New Delhi: The Congress-led United Progressive Alliance Government under Prime Minister Manmohan Singh has taken charge and trade bodies like Confederation of Indian Industries (CII) and Federation of Indian Chambers of Commerce and Industry (FICCI) are ready with their suggestions on what the government should be focusing on in next 100 days.
Both CII and FICCI want the government to infuse money into the economy and also want the Reserve Bank of India to reduce interest rates by at least half a per cent.
"We would like to see the fiscal deficit coming down in next budget particularly revenue deficit so that money is available for capital infrastructure. We would also like to see monetisation happening," says CII President Venu Srinivasan.

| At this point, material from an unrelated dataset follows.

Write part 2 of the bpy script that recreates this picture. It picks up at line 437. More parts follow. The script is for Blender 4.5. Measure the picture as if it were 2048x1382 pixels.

Infrastructure growth has almost come to a halt in the last five years and the trade bodies want infrastructure spending to be increased from four per cent to 11 per cent of gross domestic product.
The industry wants world class roads, ports, airports, power stations around the country and special incentives for low cost housing is also being made.
''The 100 days are significant because it is an important signal not only to what happens to our Indian economy but to see how the world sees us... that we mean action and thus attract capital," says FICCI President Harsh Pati Singhania.
India will need 50 crore skilled workforce by 2022.
For this they want more private sector participation and even foreign universities are welcome. They also want the right to education bill implemented.